A Greene Street store, which opened in November, will close at the end of July. A Broome Street store, opened about a month ago, will operate until the flagship opens its doors.

Gary Trock, senior vice president of the retail group at CBRE, noted that many non-local companies initially set up shop outside of Manhattan because going to the suburbs is a cheaper way of testing the market. “If it works, then they come into the city,” he said, pointing to Forever 21 as another example of this approach.

The California chain moved into Manhattan, and leased big space there, only after success in the outer boroughs.

Foreign clothing chains are well-advised to move cautiously when they go to another county, since they have to work out kinks like adjusting sizes and adapting to local preferences.

Kiser said that Uniqlo’s emphasis on the basics and its presence in Britain had helped it make the shift to the American market.

“It’s a learning curve,” he said, noting that “there are certain things we learned in the U.K.” that eased the transition to the United States.

Kiser said, though, that the company had not “tailored the collection too much. As a company, we believe that casual clothing is for everyone.”

Trock sees the company’s Broadway choice as part and parcel of both its cautious business model and its casual brand. Though it’s on the eastern edge of Soho, Trock is careful to explain that Broadway is an entity all its own, and a safer bet for a retailer. “Broadway has evolved into its own shopping mall,” he said.

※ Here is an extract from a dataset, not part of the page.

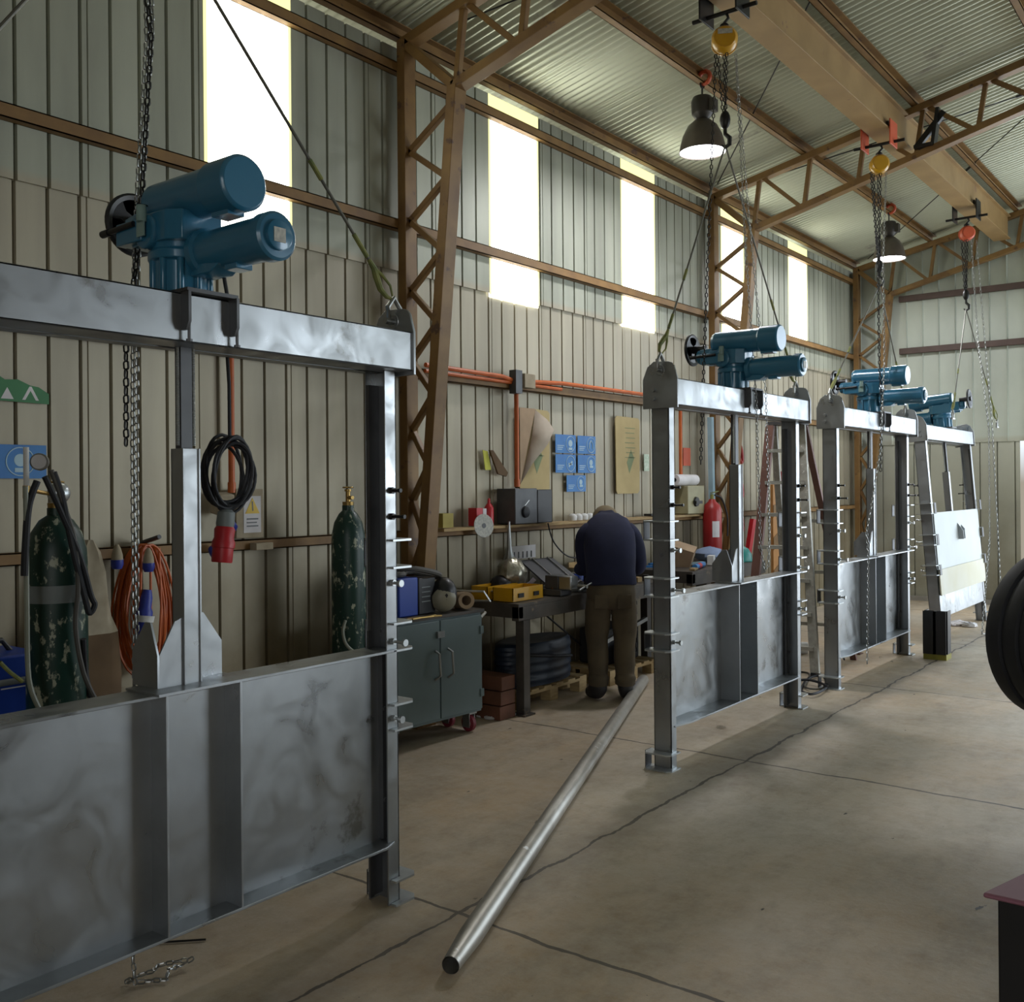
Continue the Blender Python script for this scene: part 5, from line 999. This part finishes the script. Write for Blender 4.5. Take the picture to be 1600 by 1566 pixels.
def sleeve(mb, pts_, rs):
    out = []; ro = []; vv = [Vector(p) for p in pts_]
    for i in range(len(vv)-1):
        p0, p1, p2, p3 = vv[max(i-1, 0)], vv[i], vv[i+1], vv[min(i+2, len(vv)-1)]
        for k in range(6):
            u = k/6; out.append(.5*((2*p1)+(-p0+p2)*u+(2*p0-5*p1+4*p2-p3)*u*u+(-p0+3*p1-3*p2+p3)*u**3)); ro.append((rs[i]*(1-u)+rs[i+1]*u)*(1+.03*math.sin(7*(i*6+k))))
    out.append(vv[-1]); ro.append(rs[-1]); return mb.tube(out, ro, 16)
for s_ in (-1, 1): sleeve(jm, [Pp(.12, s_*.12, 1.255), Pp(.11, s_*.175, 1.20), Pp(.15, s_*(.20+.02*s_), 1.08), Pp(.20, s_*(.205+.03*s_), .985), Pp(.30, s_*.20, .955), Pp(.42, s_*.18, .945)], [.085, .082, .068, .062, .054, .045])
jk = jm.build('fleece_jacket', 'navy', person, smooth=80)
tm_ = loft(MB(), [(Pp(.0, 0, .93), .150, .11, 0), (Pp(-.015, 0, .87), .178, .130, 0), (Pp(-.02, 0, .80), .185, .138, 0), (Pp(-.01, 0, .73), .180, .125, 0), (Pp(.0, 0, .685), .150, .09, 0)])
for s_ in (-1, 1): sleeve(tm_, [Pp(-.015, s_*.085, .80), Pp(-.01, s_*.095, .68), Pp(.02, s_*.105, .50), Pp(.01, s_*.10, .36), Pp(-.01, s_*.10, .20), Pp(-.02, s_*.10, .16), Pp(-.015, s_*.10, .125)], [.09, .102, .088, .080, .074, .080, .076])
tm_.build('work_trousers', 'trouser', person, smooth=80)
for s_ in (-1, 1): MB().add([Pp(-.155, s_*.085-.05, .80), Pp(-.155, s_*.085+.05, .80), Pp(-.15, s_*.085+.05, .70), Pp(-.15, s_*.085-.05, .70), Pp(-.13, s_*.085-.05, .80), Pp(-.13, s_*.085+.05, .80), Pp(-.12, s_*.085+.05, .70), Pp(-.12, s_*.085-.05, .70)], [(0,1,2,3),(7,6,5,4),(0,4,5,1),(1,5,6,2),(2,6,7,3),(3,7,4,0)]).build('back_pocket', 'trouser', person, smooth=0)
for s_, tw in ((-1, -.35), (1, .15)):
    dd = (hd*math.cos(tw)+sd*math.sin(tw)); c_ = Pp(-.02, s_*.10, 0)
    skin('work_boot', [(c_+Vector((0, 0, .16)), .060), (c_+Vector((0, 0, .06)), (.055, .058)), (c_-dd*.05+Vector((0, 0, .04)), (.042, .038)), (c_+dd*.10+Vector((0, 0, .045)), (.045, .05)), (c_+dd*.19+Vector((0, 0, .035)), (.032, .04))], [(0,1),(1,2),(1,3),(3,4)], 1, 'boot')
hc_ = Pp(.39, 0, 1.285)-Vector((PX, PY, 0)); tip = (hd*.78+Vector((0, 0, .60))).normalized()
ORG['person_c'] = Vector((0, 0, 0))
capm = MB().lathe([(.098, -.03), (.102, .0), (.098, .035), (.08, .07), (.045, .092), (.005, .10)], Pp(.34, 0, 1.345), tip, 24)
capm.build('cap', 'cap', person)
MB().lathe([(.086, -.07), (.092, -.03), (.09, .0)], Pp(.36, 0, 1.315), tip, 20).build('hair', 'boot', person)
def hand(base, d, side, nm):
    base = Vector(base); d = Vector(d).normalized(); up_ = Vector((0, 0, 1)); s2 = d.cross(up_).normalized()*side
    V = [(base, .026), (base+d*.05, (.036, .020))]; E_ = [(0, 1)]
    for k, (o_, l_) in enumerate(((-.026, .062), (-.009, .070), (.009, .066), (.025, .052))):
        a = base+d*.085+s2*o_; V += [(a, .0095), (a+d*l_*.5-up_*.008, .0085), (a+d*l_*.8-up_*.030, .0075)]; i_ = 2+3*k; E_ += [(1, i_), (i_, i_+1), (i_+1, i_+2)]
    a = base+d*.035-s2*.036; V += [(a, .011), (a+d*.035-s2*.015-up_*.01, .0095)]; E_ += [(0, 14), (14, 15)]
    skin(nm, V, E_, 0, 'skin', 1)
hand(Pp(.47, -.155, .935), hd+sd*.1, 1, 'hand'); hand(Pp(.47, .175, .945), hd-sd*.1, -1, 'hand')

“Every upper mid-level tenant — Gap, American Eagle, Armani AX — comes in because that’s touching on Soho,” Trock said of the Broadway stretch. Uniqlo’s aesthetic fits right in with this group of stores, which are often geared toward young people and are less expensive than the designer boutiques seen elsewhere in the area.

Kiser noted that the size of the flagship store is simply another step toward the company’s larger sales ambitions.

“As a company we have a goal of doing $1 billion in U.S. sales by 2010. We need the stores to support that,” he said.

Uniqlo USA, a subsidiary of Fast Retailing, is currently a $30 million business, and is dwarfed by the global company. Of the more than 700 Uniqlo stores worldwide, 95 percent are in Japan, with outposts in Britain, China and South Korea. Fast Retailing, which owns other big clothing retailers, such as Theory and Comptoir des Cotonniers, is a $3 billion business.